Howard Dean's bigoted attack on Christian influence in the Republican Party is only the tip of a steadily forming iceberg. Today I came across a book review of Sam Harris's recently published The End of Faith. Not having read the book itself, I can only quote it second-hand and shall not engage Harris's arguments themselves unless somebody who has the book puts one to me. But consider these choice tidbits:
"There is no more evidence to justify a belief in the literal existence of Yahweh or Satan than there was to keep Zeus perched upon his mountain throne or Poseidon churning the sea ... we as a species have grown perfectly intoxicated by our myths."
"How can any person presume to know that this is the way the universe works? Because it says so in our holy books. How do we know that our holy books are free from error? Because the books themselves say so. Epistemological black holes of this sort are fast draining the light from our world."
"Given the link between belief and action, it is clear that we can no more tolerate a diversity of religious beliefs than a diversity of beliefs about epidemiology and basic hygiene" [emphasis added].
"It is time we recognized that all reasonable men and women have a common enemy.

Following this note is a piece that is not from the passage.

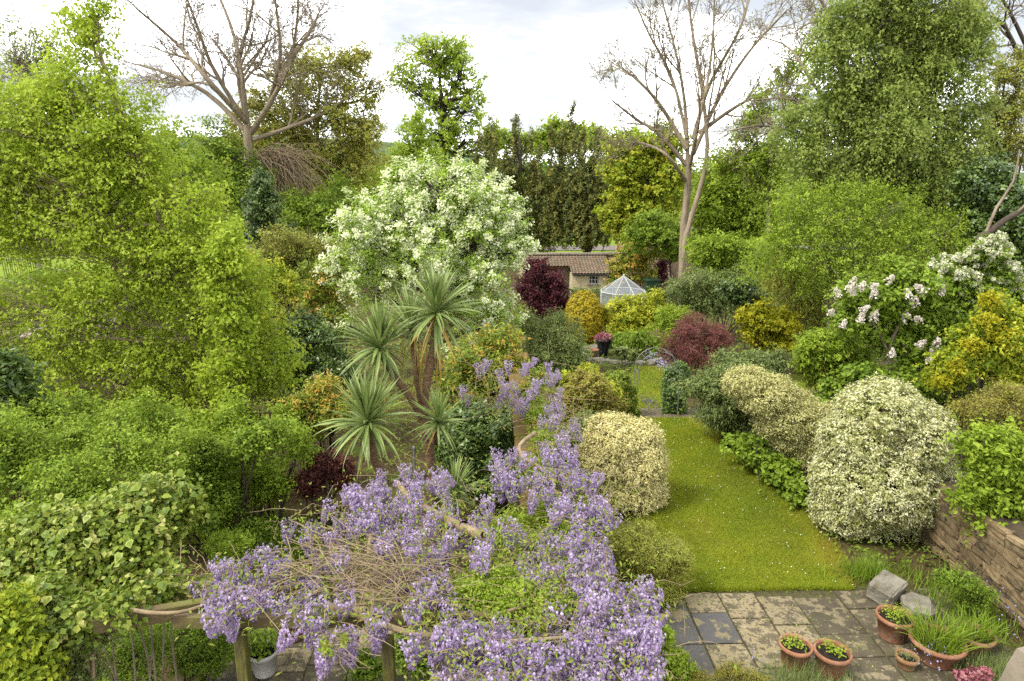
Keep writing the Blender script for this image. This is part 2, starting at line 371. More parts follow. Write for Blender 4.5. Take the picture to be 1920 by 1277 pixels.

It is an enemy so near to us and so deceptive, that we keep its counsel even as it threatens to destroy the very possibility of human happiness. Our enemy is nothing other than faith itself."
The above statements appear in a book by a graduate student in neuroscience who majored in philosophy in college—the ideal profile for an acolyte of secular liberal orthodoxy. That seems to be why, even though they're not exactly solomonic judgments from a seasoned specialist, the book is being taken quite seriously in academic and literary circles, where secular liberalism is indeed orthodoxy. The almost uniformly positive reception it's getting in those circles suggests that the pretense of tolerance is wearing thin in what were once bastions of humane values. As that process accelerates, the battle lines in "the culture wars" will be ever more sharply drawn and contested, whereupon intellectuals and professionals who also happen to be religous believers will be effectively locked out of élite institutions.
I cringe at the thought of what the effect on popular discourse will be. In Europe, believers have been thrust to the sidelines by "hate-speech laws" and the overweening secularism of the EU. The difference between America and Europe, though, is that in the former the bulk of the population is on the side of the angels. It's going to be very interesting indeed.